Tubuh dari ‘donat’ inilah yang menjadi batasan, sejauh mana sumber daya yang dapat dimanfaatkan oleh manusia, sehingga muncullah sebuah tempat yang aman dan adil secara sosial, kemanusiaan, dan lingkungan.
Tilik dan Tiru: Kasus Nyata di Indonesia
Bagaimanapun, konsep yang ideal tersebut tak akan terwujud, tanpa adanya inisiatif para pelaku ekonomi. Pada sesinya, Carlotta Ruiz menyebutkan bahwa Unilever adalah salah satu perusahaan multinasional yang berani maju melakukan perubahan sistem. Hal ini juga dielaborasi oleh Melinda Savitri, selaku Business Unit Head Beauty & Personal Care Masstige (Love, Beauty, & Planet), Unilever Indonesia.
“Ilmu ekonomi mainstream yang kita pelajari itu, didasarkan atas individualisme metodologi, yaitu maksimalisasi dan minimalisasi yang masih melihat kepentingan individual. Perusahaan pun terproyeksi dari kepentingan individualisme,” ungkap Rektor Universitas Prasetiya Mulya, Prof. Djisman S. Simandjuntak. “Semua ini needs to be unlearned, this myopia. Unlearning this individualistic approach adalah langkah yang perlu untuk menghargai konsep holistik seperti doughnut economy itu.”

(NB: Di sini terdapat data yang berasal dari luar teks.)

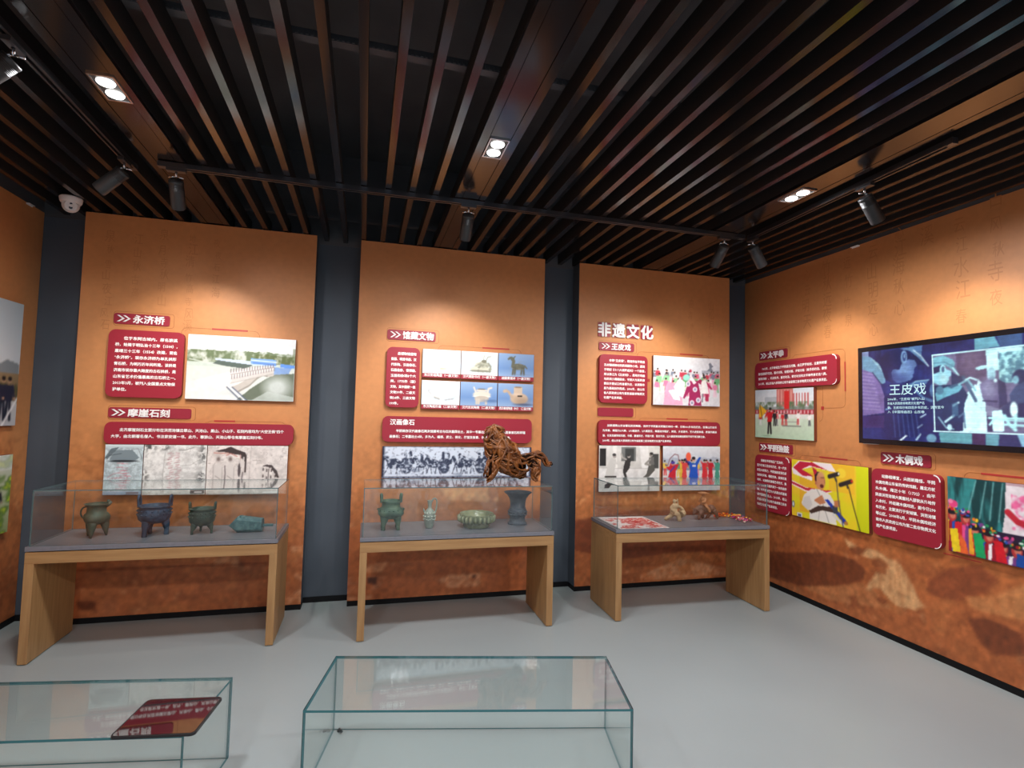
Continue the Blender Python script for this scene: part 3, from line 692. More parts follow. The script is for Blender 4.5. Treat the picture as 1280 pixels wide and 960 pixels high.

“We believe that sustainability is at our core,” papar wanita yang sudah berkarier selama 11 tahun di Unilever tersebut. Inti sustainability yang dimaksud Melinda adalah mengurangi limbah dan penggunaan air, menciptakan produk yang ramah lingkungan, menggunakan bahan secara bertanggung jawab, membatasi jejak karbon, serta bermitra dengan organisasi yang melindungi bumi.
Dalam mewujudnyatakan konsep sustainability tersebut, sambil melihat pada kebutuhan konsumen, perusahaan dapat melakukan sebuah inovasi ekologis seperti Unilever lewat green beauty brand garapannya, Love, Beauty, & Planet.
“Whatever we do, we must do good for beauty and give a little love to the planet.”
Melinda Savitri, BPC Masstige Business Unit Head, Unilever Indonesia. (Sumber foto: Pinterest)
Representatif dari perusahaan FMCG terkemuka ini turut menjelaskan, bahwa penting untuk mulai mengadaptasi sistem, serta pola pikir ekonomi yang ramah lingkungan. Sebab, Indonesia sendiri sudah mengadaptasi tiga krisis lingkungan global, yakni limbah, terumbu karang, serta jejak karbon. “Because of the urgency, we need to make sure that we act now,” simpul Melinda, sekaligus menutup sesi seminar dari Unilever sebagai case provider.